La aventura por la aventura, lo exótico por lo exótico vive en una parcela muy concreta de la ciencia ficción: la 'space opera'. Pocos maestros en ella, si hay alguno que pueda comparársele, como Jack Vance, que nos dejó hace ya tres años. Decenas de libros y miles de universos de su cuño le sobreviven. Uno de los más divertidos es Tschai, el planeta de la aventura, como lo bautizó el autor. En el viven cuatro especies alienígenas: los Chasch, los Wankh, los Dirdir y los nativos Pnu. El protagonista de la novela es un cosmonauta, Adam Reith, que llega al astro por el método más tópico (y efectivo) imaginable: se choca contra él como un Robinson Crusoe del espacio. Vance estaba especialmente dotado para las descripciones evocadoras de lo imposible, y en los cuatro volúmenes que componen el ciclo de Tschai da buena cuenta de esta habilidad: "El aerodeslizador siguió avanzando sin cambiar de rumbo. Reith dejó escapar el aliento. Aparentemente, su aprensión había sido infundada. ¿Qué eran las altas antenas? ¿Atuendos ceremoniales? ¿Adornos? Puede que nunca llegue a saberlo, se dijo a sí mismo. Registró el cielo en busca de otros aerodeslizadores, pero no pudo ver ninguno. Alzándose de rodillas, miró de nuevo a su alrededor. Un poco a su izquierda, tras una pantalla de los omnipresentes árboles adarak, estaba el Mercado del Norte: altos parasoles de cemento, discos suspendidos, mamparas de cristal; figuras moviéndose en ropas negras, azul oscuro, rojo oscuro; escamas resplandeciendo con un azul metálico. La brisa, soplando del norte, le traía un complicado aroma de especias, de materias vegetales, de carne cocida, fermentada, adobada, de levaduras y pasteles".
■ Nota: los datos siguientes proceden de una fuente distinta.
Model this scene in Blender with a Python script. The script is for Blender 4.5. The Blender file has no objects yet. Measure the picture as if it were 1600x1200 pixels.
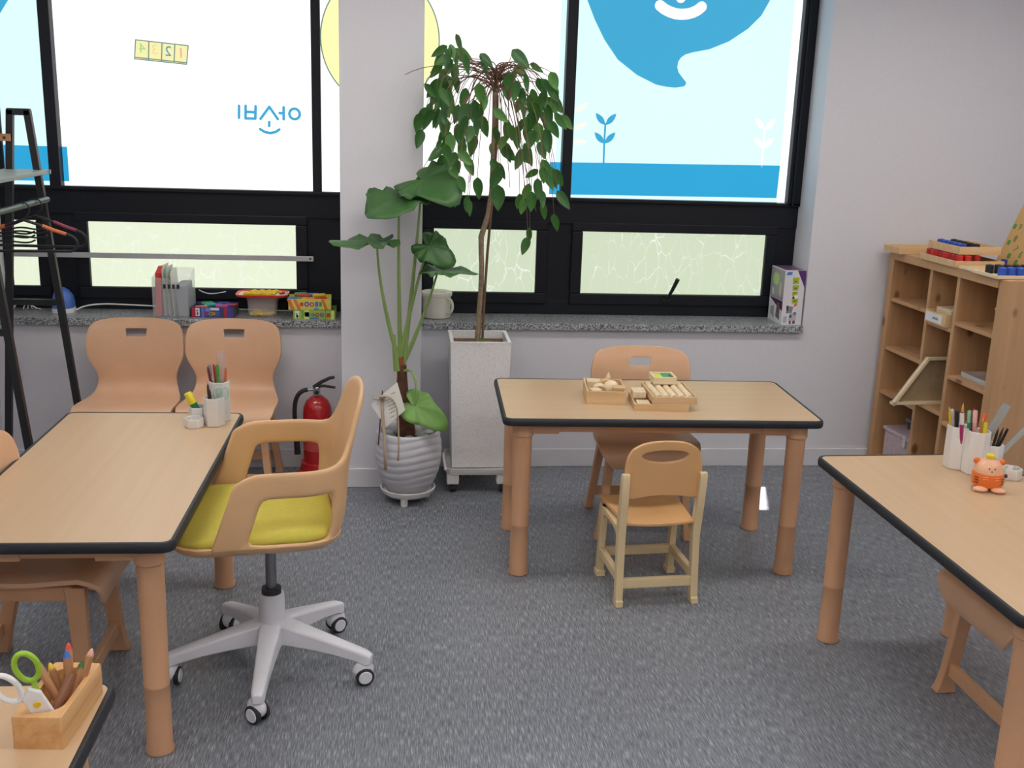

Hay mundos que ofrecen paisajes exuberantes y hay mundos que llevan al extremo los males del urbanismo moderno. Trantor, núcleo de la civilización humana imaginada por Isaac Asimov en su saga de la fundación es de los segundos. Con un tamaño un tercio superior al de la Tierra, Trántor es un planeta-ciudad, cubierto por enormes edificios en la práctica totalidad de su superficie. “El núcleo de población más rico y denso que la humanidad ha conocido, centro del Gobierno Imperial por innumerables generaciones". 45.000 millones de almas habitan sus domos artificiales, una arquitectura urbana subterránea que acumula edificación tras edificación en las entrañas del planeta. Un cinturón de veinte planetas agrícolas alimentan esa población desmedida que, dejada a su suerte, caería en la más salvaje supervivencia. Y tal hecatombe sucede en el imaginario, El Saqueo, tras el que Trántor se queda en 100 millones de individuos obligados a arrancar los monstruos de acero y hormigón y resucitar la tierra yerma.